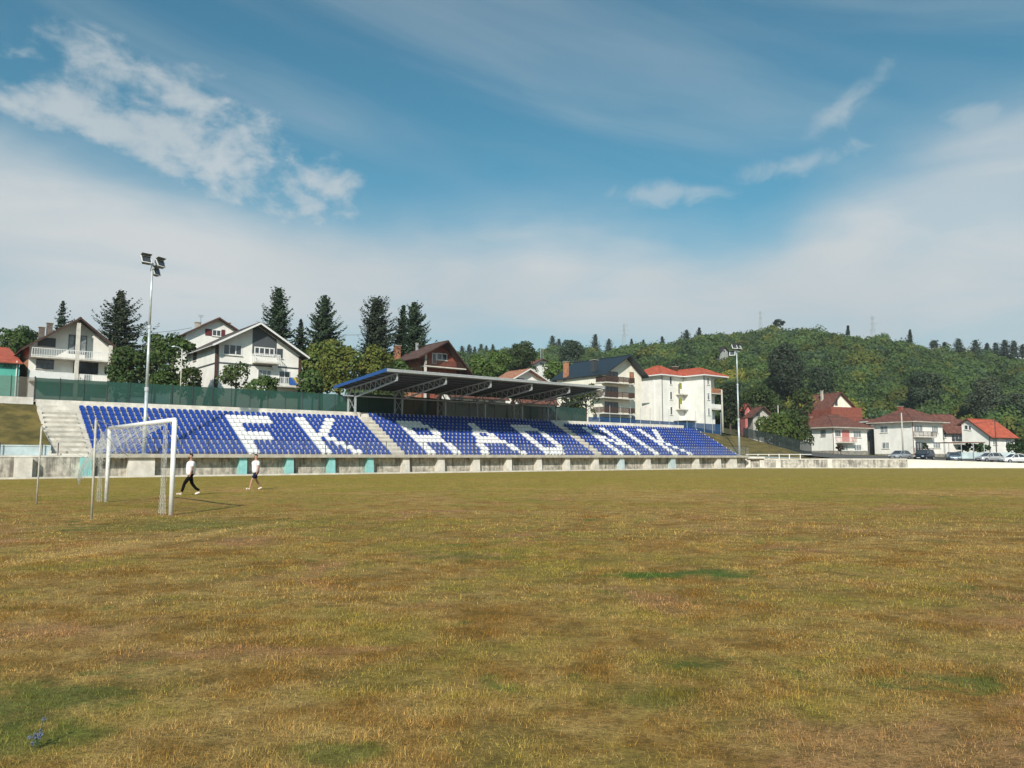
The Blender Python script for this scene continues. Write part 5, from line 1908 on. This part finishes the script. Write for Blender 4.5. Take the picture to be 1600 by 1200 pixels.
def forest():
    rng = np.random.default_rng(77)
    V, T, BV, BF, BT = [], [], [], [], []
    iv, if_ = ico(1)
    cand = []
    for _ in range(7000):
        px = rng.uniform(560, 1760)
        y0 = float(np.interp(px, YF[:, 0], YF[:, 1])) + 4
        y1 = float(np.interp(px, RD[:, 0], RD[:, 1])) + 8
        Y = y0 + (y1 - y0) * rng.uniform(0, 1) ** 0.85
        cand.append((px, Y))
    nb = 0
    kept = 0
    cell = {}
    for px, Y in cand:
        x = (px - 800) / 1203.0 * Y
        key = (int(x // 4.0), int(Y // 4.0))
        if key in cell:
            continue
        # keep clear of the little house on the slope
        if 1112 < px < 1146 and 300 < Y < 345:
            continue
        if 815 < px < 880 and 205 < Y < 236:
            continue
        cell[key] = 1
        kept += 1
        s = rng.uniform(2.0, 3.3) if rng.uniform() < .65 else rng.uniform(3.3, 5.4)
        gz = float(terr(px, Y))
        hgt = s * rng.uniform(1.2, 1.9) + 1.2
        low = (Y < 260)
        zone = math.sin(px * .013 + Y * .02) + math.sin(px * .031 - Y * .013 + 2)
        pick = rng.uniform()
        if low and zone > .7 and pick < .6:
            col = np.array(YEL) * rng.uniform(.7, 1.0)
        elif pick < .16:
            col = np.array(OLV) * rng.uniform(.55, .9)
        elif pick < .80:
            col = np.array(MID) * rng.uniform(.62, .95)
        else:
            col = np.array((.045, .075, .03)) * rng.uniform(.8, 1.2)
        col = col * 1.3
        c0 = np.array([x, Y, gz + hgt - s * .9])
        nl = 4
        n = int(150 if Y < 300 else 95)
        lob = [(c0, np.array([s, s, s * .95]))]
        for _k in range(nl):
            a = rng.uniform(0, 6.28)
            lob.append((c0 + np.array([math.cos(a) * s * .6, math.sin(a) * s * .6, rng.uniform(-.3, .55) * s]), np.array([s, s, s]) * rng.uniform(.4, .6)))
        for li, (c, r) in enumerate(lob):
            m = n if li == 0 else n // 3
            d = rng.normal(0, 1, (m, 3))
            d /= np.linalg.norm(d, axis=1, keepdims=True)
            d[:, 2] = np.abs(d[:, 2] + .15) - .15
            d[:, 1] = np.where(d[:, 1] > .45, -d[:, 1], d[:, 1])
            p = c + d * r * rng.uniform(.82, 1.1, m)[:, None]
            V.append(quads_from(p, d, rng.uniform(.45, .95, m) * (1.0 if Y < 300 else 1.35), rng).reshape(-1, 3).astype(np.float32))
            T.append((np.repeat(rng.uniform(.85, 1.18, m), 4)[:, None] * col[None, :]).astype(np.float32))
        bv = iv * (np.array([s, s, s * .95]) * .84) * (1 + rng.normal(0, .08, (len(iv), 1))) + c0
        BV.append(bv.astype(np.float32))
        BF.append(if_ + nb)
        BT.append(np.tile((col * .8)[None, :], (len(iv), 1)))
        nb += len(iv)
    V = np.concatenate(V)
    T = np.concatenate(T)
    o = np_mesh('forest', V, np.arange(len(V)).reshape(-1, 4), LEAF, tint=T)
    tag(o, 'mixed leafy wood covering the whole hillside', 'forest', kind='stuff')
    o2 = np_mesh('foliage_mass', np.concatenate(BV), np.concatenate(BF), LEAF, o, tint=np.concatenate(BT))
    o2['kind'] = 'stuff'
    print('forest crowns', kept, 'quads', len(V) // 4)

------

*What the exercise asks*:
Every line of the listing that holds "tint" should be found and copied.

*Response to the exercise*:
    o = np_mesh('forest', V, np.arange(len(V)).reshape(-1, 4), LEAF, tint=T)
    o2 = np_mesh('foliage_mass', np.concatenate(BV), np.concatenate(BF), LEAF, o, tint=np.concatenate(BT))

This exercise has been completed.